Aunque hay que catalogarla de secuela, concretamente de la funesta película de 1992 ‘El guardaespaldas’, que dirigió Mick Jackson y que optó a los galardones de peor cinta del año, hay que señalar que, por fortuna, apenas hay conexión entre ambos títulos, tan sólo el hecho de que cuentan con el mismo personaje, el guardaespaldas Michael Bryce, que incorporó Kevin Costner hace 25 años y que ahora asume Ryan Reynolds.

Lo demás es savia nueva, por suerte, y tanto el nuevo guionista como el director, Tom O’Connor y Patrick Hughes respectivamente, han trabajado por libre sin atenerse a vínculos de ningún tipo. No se forja así un milagro, pero al menos lo que ahora vemos es un producto de acción entretenido y con algunas notas de humor eficaces que, eso sí, peca de excesos en materias de todo tipo, especialmente en tacos en los diálogos y en combates callejeros que han convertido Europa en una jungla explosiva. De cualquier forma y sin ser muy inspirada, la realización de Hughes alcanza el aprobado, mejorando la suerte de sus dos únicos largometrajes previos, Red Hill y Los mercenarios 3. En una su- cesión permanente de enfrentamientos armados en calles inglesas y, sobre todo, de Amsterdam, precedidas de las consabidas persecuciones, se va perfilando un relato tan inverosímil y exagerado como a veces desquiciado que reúne a una fauna degenerada de la antigua Unión Soviética.
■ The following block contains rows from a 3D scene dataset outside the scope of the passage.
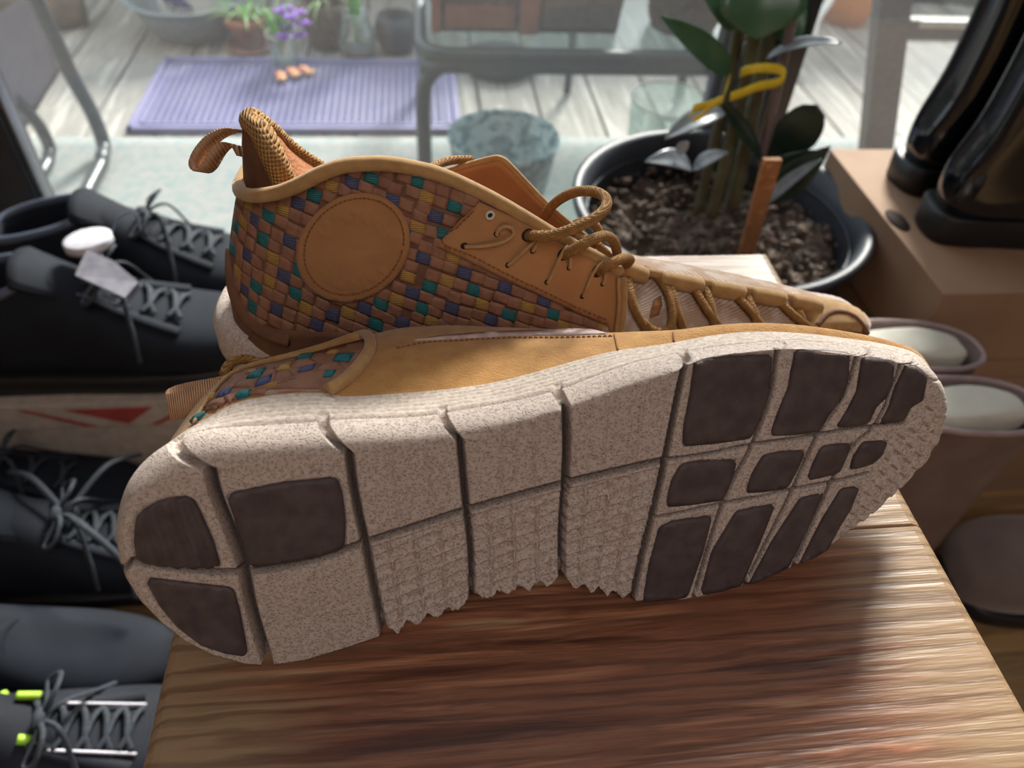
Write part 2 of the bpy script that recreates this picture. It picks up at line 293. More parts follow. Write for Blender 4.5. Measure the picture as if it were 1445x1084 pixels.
stile(XL, -.512); stile(.455, .492); stile(.405, .452, YW + .035, YW + .07); stile(1.34, XR, YW + .02, YW + .07)
for y0 in (YW - .02,): plank_box('rail', XL, XR, y0, YW + .07, .0, .035, MT['frame'], door); plank_box('rail', XL, XR, y0, YW + .07, ZD - .03, ZD, MT['frame'], door)
plank_box('door_gasket', -.512, -.506, YW - .012, YW + .01, .04, ZD - .04, MT['track'], door, .001)
plank_box('door_gasket', .400, .4045, YW + .04, YW + .06, .04, ZD - .04, MT['track'], door, .001)
def pane(x0, x1, y): V = [(x0, y, .035), (x1, y, .035), (x1, y, ZD - .03), (x0, y, ZD - .03)]; obj('glass_pane', V, [[0, 1, 2, 3]], MT['glass'], door, sm=False)
pane(-.512, .455, YW); pane(.452, 1.34, YW + .05)

ZP = -.02
gnd = plank_box('terrace_ground', -7, 7, 1.03, 8, -.16, -.10, MT['bark'], b=0, kind='structure')
dk = thing('terrace_deck', loc=(0, 1.55, -.06), kind='structure')
xs = [-3.4]
while xs[-1] < 3.4: xs.append(xs[-1] + .140)
# seams fixed to the ones seen beyond the mat
for i in range(len(xs) - 1):
    plank_box('plank', xs[i] + .035 + .003, xs[i + 1] + .035 - .003, 1.00, 4.2, ZP - .03 - .001 * rng.rand(), ZP - .0015 * rng.rand(), MT['deck'], dk, .002)
# pale speckled rug by the door
rx = np.linspace(-1.6, 1.7, 60); ry = np.linspace(1.03, 1.533, 14)
V = np.array([[x, y, ZP + .0035 + .001 * noise.noise(Vector((x * 7, y * 7, 0)))] for x in rx for y in ry]); F = gridf(60, 14)
o = obj('outdoor_rug', V, F, MT['rug'], label='pale speckled flat rug on the deck just outside the glass door', cat='rug')
md = o.modifiers.new('s', 'SOLIDIFY'); md.thickness = .0025

# lilac grid mat
mt = thing('rubber_mat', 'lilac openwork rubber mat lying on the weathered deck', 'door mat', (-.27, 1.74, ZP))
mx0, mx1, my0, my1 = -.62, .085, 1.556, 1.925
bd = MB()
for a, b2, c, d in ((mx0, mx1, my0, my0 + .014), (mx0, mx1, my1 - .014, my1), (mx0, mx0 + .014, my0, my1), (mx1 - .014, mx1, my0, my1)): bd.add(*box(a, b2, c, d, ZP + .001, ZP + .014, .002))
for a, b2, c, d in ((mx0 + .024, mx1 - .024, my0 + .024, my0 + .031), (mx0 + .024, mx1 - .024, my1 - .031, my1 - .024), (mx0 + .024, mx0 + .031, my0 + .024, my1 - .024), (mx1 - .031, mx1 - .024, my0 + .024, my1 - .024)): bd.add(*box(a, b2, c, d, ZP + .001, ZP + .012))
bd.add(*box(mx0 + .01, mx1 - .01, my0 + .01, my0 + .028, ZP + .001, ZP + .006)); bd.add(*box(mx0 + .01, mx1 - .01, my1 - .028, my1 - .01, ZP + .001, ZP + .006))
bd.add(*box(mx0 + .01, mx0 + .028, my0 + .01, my1 - .01, ZP + .001, ZP + .006)); bd.add(*box(mx1 - .028, mx1 - .01, my0 + .01, my1 - .01, ZP + .001, ZP + .006))
bd.build('mat_border', MT['mat'], mt, sm=False)
gr = MB()
nx = 40; ny = 20
for i in range(nx): x = mx0 + .031 + (mx1 - mx0 - .062) * (i + .5) / nx; gr.add(*box(x - .0034, x + .0034, my0 + .031, my1 - .031, ZP + .001, ZP + .0095))
for j in range(ny): y = my0 + .031 + (my1 - my0 - .062) * (j + .5) / ny; gr.add(*box(mx0 + .031, mx1 - .031, y - .0034, y + .0034, ZP + .001, ZP + .008))
gr.build('mat_grid', MT['mat'], mt, sm=False, kind='stuff')

# ================================================================== the stool
st = thing('wooden_stool', 'reddish brown brushed wood stool with planked top under the tan shoes', 'stool', (.06, .2, 0))
SX0, SX1 = -.1055, .2255
ys = [-.10, -.02, .176, .278, .388]
for i in range(len(ys) - 1):
    V, F = box(SX0, SX1, ys[i] + .0004, ys[i + 1] - .0004, .474, .5, 0)
    bm = bmesh.new(); vv = [bm.verts.new(v) for v in V]; [bm.faces.new([vv[k] for k in f]) for f in F]
    ed = [e for e in bm.edges if abs(e.verts[0].co.x - e.verts[1].co.x) < 1e-6 and abs(e.verts[0].co.z - .5) < 1e-6 and abs(e.verts[1].co.z - .5) < 1e-6]
    bmesh.ops.bevel(bm, geom=ed, offset=.007, segments=4, affect='EDGES', profile=.5)
    oth = [e for e in bm.edges if abs(e.verts[0].co.y - e.verts[1].co.y) < 1e-6 and e.verts[0].co.z > .4999 and e.verts[1].co.z > .4999 and abs(e.verts[0].co.x - e.verts[1].co.x) > .2]
    bmesh.ops.bevel(bm, geom=oth, offset=.0006 if i < 3 else .001, segments=1, affect='EDGES')
    V = [tuple(v.co) for v in bm.verts]; F = [[v.index for v in f.verts] for f in bm.faces]; bm.free()
    obj('top_plank', V, F, MT['stool'], st, sm=False)
plank_box('apron', SX0 + .03, SX1 - .03, -.08, -.06, .40, .474, MT['stool'], st); plank_box('apron', SX0 + .03, SX1 - .03, .34, .36, .40, .474, MT['stool'], st)
for x in (SX0 + .02, SX1 - .05):
    for y in (-.08, .33): plank_box('leg', x, x + .03, y, y + .035, 0, .474, MT['stool'], st, .003)
plank_box('stretcher', SX0 + .03, SX1 - .03, .12, .14, .16, .19, MT['stool'], st)

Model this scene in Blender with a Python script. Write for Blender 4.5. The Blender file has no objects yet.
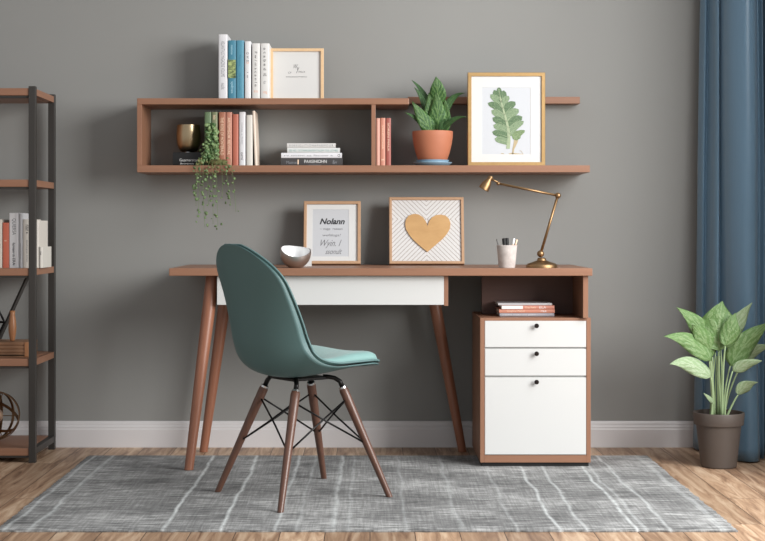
import bpy, bmesh, math, random
from mathutils import Vector, Matrix
random.seed(7)
PI = math.pi
C = bpy.context.scene.collection
# ---------------------------------------------------------------- camera frame
CZ, CY, F = 0.892, -6.0, 1459.0
VX, VY = 370.0, 230.0
def X(px, y): return (px - VX) * (y - CY) / F
def Z(py, y): return CZ - (py - VY) * (y - CY) / F
def S(n, y): return n * (y - CY) / F

# ---------------------------------------------------------------- materials
def lin(c):
    return tuple(((v/255)/12.92 if v/255 <= .04045 else ((v/255+.055)/1.055)**2.4) for v in c) + (1,)
MATS = {}
def mat(name, col, rough=.5, metal=0., spec=.5, noise=None, bump=None, coat=0, sheen=0):
    """noise=(scale xyz, colour2, contrast) ; bump=(scale, strength)"""
    if name in MATS: return MATS[name]
    m = bpy.data.materials.new(name); m.use_nodes = True
    nt = m.node_tree; b = nt.nodes['Principled BSDF']
    b.inputs['Base Color'].default_value = lin(col)
    b.inputs['Roughness'].default_value = rough
    b.inputs['Metallic'].default_value = metal
    b.inputs['Specular IOR Level'].default_value = spec
    b.inputs['Coat Weight'].default_value = coat
    b.inputs['Sheen Weight'].default_value = sheen
    tc = nt.nodes.new('ShaderNodeTexCoord')
    if noise:
        mp = nt.nodes.new('ShaderNodeMapping'); mp.inputs['Scale'].default_value = noise[0]
        n = nt.nodes.new('ShaderNodeTexNoise'); n.inputs['Detail'].default_value = 6; n.inputs['Scale'].default_value = 1
        n.inputs['Roughness'].default_value = .6
        mx = nt.nodes.new('ShaderNodeMix'); mx.data_type = 'RGBA'
        mr = nt.nodes.new('ShaderNodeMapRange'); mr.inputs['From Min'].default_value = .5-noise[2]; mr.inputs['From Max'].default_value = .5+noise[2]
        nt.links.new(tc.outputs['Object'], mp.inputs['Vector']); nt.links.new(mp.outputs[0], n.inputs['Vector'])
        nt.links.new(n.outputs['Fac'], mr.inputs['Value']); nt.links.new(mr.outputs[0], mx.inputs['Factor'])
        mx.inputs['A'].default_value = lin(col); mx.inputs['B'].default_value = lin(noise[1])
        nt.links.new(mx.outputs['Result'], b.inputs['Base Color'])
    if bump:
        n2 = nt.nodes.new('ShaderNodeTexNoise'); n2.inputs['Scale'].default_value = bump[0]; n2.inputs['Detail'].default_value = 4
        bp = nt.nodes.new('ShaderNodeBump'); bp.inputs['Strength'].default_value = bump[1]; bp.inputs['Distance'].default_value = .002
        nt.links.new(tc.outputs['Object'], n2.inputs['Vector']); nt.links.new(n2.outputs['Fac'], bp.inputs['Height'])
        nt.links.new(bp.outputs[0], b.inputs['Normal'])
    MATS[name] = m
    return m

WALL = mat('wall_paint', (137,137,134), .85, noise=((1.2,1.2,1.2),(140,140,137),.3), bump=(160,.08))
WALL2 = mat('side_wall_paint', (205,203,200), .85, bump=(160,.08))
TRIM = mat('trim_paint', (206,203,203), .45, bump=(40,.03))
WOODX = mat('walnut_along_x', (149,108,84), .45, noise=((3,60,60),(134,95,73),.35), bump=(90,.05))
WOODZ = mat('walnut_upright', (148,107,83), .45, noise=((60,60,3),(133,94,72),.35), bump=(90,.05))
WOODY = mat('walnut_along_y', (148,107,83), .45, noise=((60,3,60),(133,94,72),.35), bump=(90,.05))
LEGW = mat('leg_walnut', (150,100,76), .38, noise=((90,90,4),(132,84,62),.3))
CHAIRLEG = mat('chair_leg_walnut', (104,72,58), .35, noise=((90,90,4),(82,55,44),.3))
WHITE = mat('white_lacquer', (203,203,201), .4)
GAPM = mat('plinth_black', (22,20,20), .6)
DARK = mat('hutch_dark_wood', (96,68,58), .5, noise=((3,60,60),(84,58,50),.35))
KNOB = mat('dark_bronze', (38,30,28), .35, metal=.6)
STEEL = mat('charcoal_steel', (60,57,54), .5, metal=.3, bump=(60,.03))
BLACKW = mat('black_wire', (20,19,19), .35, metal=.5)
TEAL = mat('teal_shell', (82,112,112), .5, bump=(300,.05))
TEAL2 = mat('teal_upholstery', (116,154,150), .7, bump=(400,.15), sheen=.2)
CHROME = mat('chrome', (205,205,205), .22, metal=1)
BRASS = mat('aged_brass', (152,123,90), .45, metal=1, noise=((30,30,30),(138,110,79),.3))
CUPBRASS = mat('polished_bronze', (182,162,130), .34, metal=1)
SILVER = mat('brushed_silver', (196,190,186), .42, metal=1)
BRONZE = mat('bronze_strap', (120,92,66), .38, metal=.9)
OAK = mat('pale_oak', (222,190,150), .5, noise=((60,60,60),(208,174,134),.3))
OAK2 = mat('light_oak', (184,148,116), .5, noise=((60,60,60),(170,134,103),.3))
GOLD = mat('gold_wood', (192,158,108), .36, metal=.5, noise=((50,50,50),(176,141,92),.3))
MATW = mat('mat_board', (206,206,204), .8)
PAPER = mat('print_paper', (188,190,193), .8)
INK = mat('ink', (45,45,48), .8)
INKG = mat('grey_ink', (112,112,114), .8)
TERRA = mat('terracotta', (176,110,80), .65, noise=((9,9,9),(166,101,73),.3), bump=(80,.06))
SAUCER = mat('blue_saucer', (130,158,176), .45)
POTM = mat('taupe_pot', (80,71,65), .55, bump=(60,.03))
SOIL = mat('soil', (48,38,30), .95, bump=(120,.9))
STEM = mat('pale_green_stem', (150,172,128), .5)
STEMD = mat('green_stem', (96,122,70), .55)
MARBLE = mat('speckled_stone', (204,197,192), .6, noise=((40,40,40),(176,167,162),.2))
VASEW = mat('turned_wood', (166,116,78), .4, noise=((40,40,8),(134,88,56),.3))
CRATEW = mat('crate_wood', (150,112,82), .55, noise=((5,50,50),(126,90,64),.3))
MOSS = mat('moss', (124,110,72), .9, noise=((60,60,60),(84,94,52),.15), bump=(150,.9))
PAGES = mat('book_pages', (232,226,214), .8, noise=((4,4,400),(214,206,192),.2))
OUT = mat('outside_trim', (236,236,236), .5)

def leaf_mat(name, dark, light, freq=16., skew=1.1, edge=None, rough=.42, amt=.75):
    m = bpy.data.materials.new(name); m.use_nodes = True
    nt = m.node_tree; N = nt.nodes; L = nt.links; b = N['Principled BSDF']
    b.inputs['Roughness'].default_value = rough
    b.inputs['Subsurface Weight'].default_value = 0
    uv = N.new('ShaderNodeUVMap'); sp = N.new('ShaderNodeSeparateXYZ'); L.new(uv.outputs[0], sp.inputs[0])
    def M(op, a, bb=None, cc=None):
        n = N.new('ShaderNodeMath'); n.operation = op
        for i, v in enumerate((a, bb, cc)):
            if v is None: continue
            if isinstance(v, (int, float)): n.inputs[i].default_value = v
            else: L.new(v, n.inputs[i])
        return n.outputs[0]
    av = M('ABSOLUTE', M('SUBTRACT', sp.outputs[1], .5))
    ph = M('SUBTRACT', sp.outputs[0], M('MULTIPLY', av, skew))
    no = N.new('ShaderNodeTexNoise'); no.inputs['Scale'].default_value = 14; L.new(uv.outputs[0], no.inputs['Vector'])
    ph2 = M('ADD', M('MULTIPLY', ph, freq), M('MULTIPLY', no.outputs['Fac'], 1.6))
    s = M('SINE', M('MULTIPLY', ph2, 6.283))
    f = M('MULTIPLY_ADD', s, .5, .5)
    f = M('POWER', f, 2.2)
    rib = M('LESS_THAN', av, .03)
    f = M('MAXIMUM', f, rib)
    if edge: f = M('MAXIMUM', f, M('GREATER_THAN', av, edge))
    f = M('MULTIPLY', f, amt)
    mx = N.new('ShaderNodeMix'); mx.data_type = 'RGBA'
    mx.inputs['A'].default_value = lin(dark); mx.inputs['B'].default_value = lin(light)
    L.new(f, mx.inputs['Factor']); L.new(mx.outputs['Result'], b.inputs['Base Color'])
    bp = N.new('ShaderNodeBump'); bp.inputs['Strength'].default_value = .35; bp.inputs['Distance'].default_value = .003
    L.new(s, bp.inputs['Height']); L.new(bp.outputs[0], b.inputs['Normal'])
    # a little daylight passes through a leaf
    tr = N.new('ShaderNodeBsdfTranslucent'); L.new(mx.outputs['Result'], tr.inputs['Color'])
    ms = N.new('ShaderNodeMixShader'); ms.inputs[0].default_value = .22
    L.new(b.outputs[0], ms.inputs[1]); L.new(tr.outputs[0], ms.inputs[2]); L.new(ms.outputs[0], N['Material Output'].inputs[0])
    return m
LEAFA = leaf_mat('lily_leaf_green', (106,142,82), (172,196,146), 4, .9, amt=.42)
LEAFP = leaf_mat('lily_leaf_pale', (152,178,134), (206,218,192), 4, .9, amt=.45)
LEAFZ = leaf_mat('mottled_leaf', (56,98,46), (128,164,96), 5, .8, amt=.55)
LEAFZ2 = leaf_mat('dark_leaf', (48,84,46), (92,128,76), 10, .7)
VINE = mat('vine_leaf', (98,128,78), .5, noise=((120,120,120),(140,160,112),.15))
VINE2 = mat('vine_leaf_dark', (68,98,54), .5)

# ---------------------------------------------------------------- helpers
def obj(name, bm, m=None, parent=None, smooth=False, loc=None):
    me = bpy.data.meshes.new(name); bm.normal_update(); bm.to_mesh(me); bm.free()
    if m: me.materials.append(m)
    if smooth:
        for p in me.polygons: p.use_smooth = True
    o = bpy.data.objects.new(name, me); C.objects.link(o)
    if parent: o.parent = parent
    if loc: o.location = loc
    return o
def thing(name, label, cat, loc=(0,0,0), rotz=0, group=None):
    o = bpy.data.objects.new(name, None); C.objects.link(o); o.empty_display_size = .05
    o.location = loc; o.rotation_euler = (0,0,rotz)
    return tag(o, label, cat, group)
def tag(o, label, cat, group=None):
    o['label'] = label; o['category'] = cat
    if group: o['group'] = group
    return o
def struct(name, bm, m, smooth=False):
    o = obj(name, bm, m, smooth=smooth); o['kind'] = 'structure'; return o
def bx(bm, x0, x1, y0, y1, z0, z1, bev=0.):
    t = bmesh.new(); bmesh.ops.create_cube(t, size=1)
    for v in t.verts: v.co = Vector(((x0+x1)/2 + v.co.x*(x1-x0), (y0+y1)/2 + v.co.y*(y1-y0), (z0+z1)/2 + v.co.z*(z1-z0)))
    if bev: bmesh.ops.bevel(t, geom=t.edges[:], offset=bev, segments=2, profile=.5, affect='EDGES')
    merge(bm, t)
    return bm
def merge(bm, t):
    me = bpy.data.meshes.new('tmp'); t.to_mesh(me); t.free(); bm.from_mesh(me); bpy.data.meshes.remove(me)
def box(x0, x1, y0, y1, z0, z1, bev=.001): return bx(bmesh.new(), x0, x1, y0, y1, z0, z1, bev)
def frame_at(d):
    d = d.normalized(); up = Vector((0,0,1)) if abs(d.z) < .95 else Vector((1,0,0))
    a = d.cross(up).normalized(); return a, d.cross(a).normalized()
def tube(bm, pts, r, seg=12, cap=True, r2=None):
    """tube through pts; r number or list; r2 flattens one axis"""
    pts = [Vector(p) for p in pts]; n = len(pts)
    rs = r if isinstance(r, (list, tuple)) else [r]*n
    rings = []; a0 = None
    for i, p in enumerate(pts):
        d = (pts[min(i+1, n-1)] - pts[max(i-1, 0)])
        if a0 is None: a, b = frame_at(d)
        else:
            dn = d.normalized(); a = (a0 - dn*a0.dot(dn)).normalized(); b = dn.cross(a)
        a0 = a
        rings.append([bm.verts.new(p + (a*math.cos(2*PI*k/seg) + b*math.sin(2*PI*k/seg)*(r2/rs[i] if r2 else 1))*rs[i]) for k in range(seg)])
    for i in range(n-1):
        for k in range(seg):
            bm.faces.new((rings[i][k], rings[i][(k+1) % seg], rings[i+1][(k+1) % seg], rings[i+1][k]))
    if cap:
        bm.faces.new(rings[0][::-1]); bm.faces.new(rings[-1])
    bmesh.ops.recalc_face_normals(bm, faces=bm.faces[:])
    return bm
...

En el centro de todo hay un objetivo urgente y prioritario, atrapar y eliminar al terrible francotirador Darius Kincaid.

La CIA, está empeñada en darle caza, hasta el punto de que perdonaría su vida y sacaría de prisión a su esposa si acepta ser el testigo clave en el juicio contra el sanguinario tirano bielorruso Vladislav Dukhovich en la Corte Penal Internacional.

Como siempre en estos casos, es indispensable una exigencia, que la acción se lleve a cabo en el plazo de 24 horas. Sembradas estas semillas, lo único que germina es la acción pura y dura y el afán por convertir las vías urbanas del viejo continente en punto de encuentro de matones, sicarios y pendencieros de la peor calaña. Es verdad que la idea de recurrir como amortiguador de la violencia a un sentido del humor con destellos de ingenio resulta efectiva, pero el desmadre tiende a dañar la estabilidad del relato.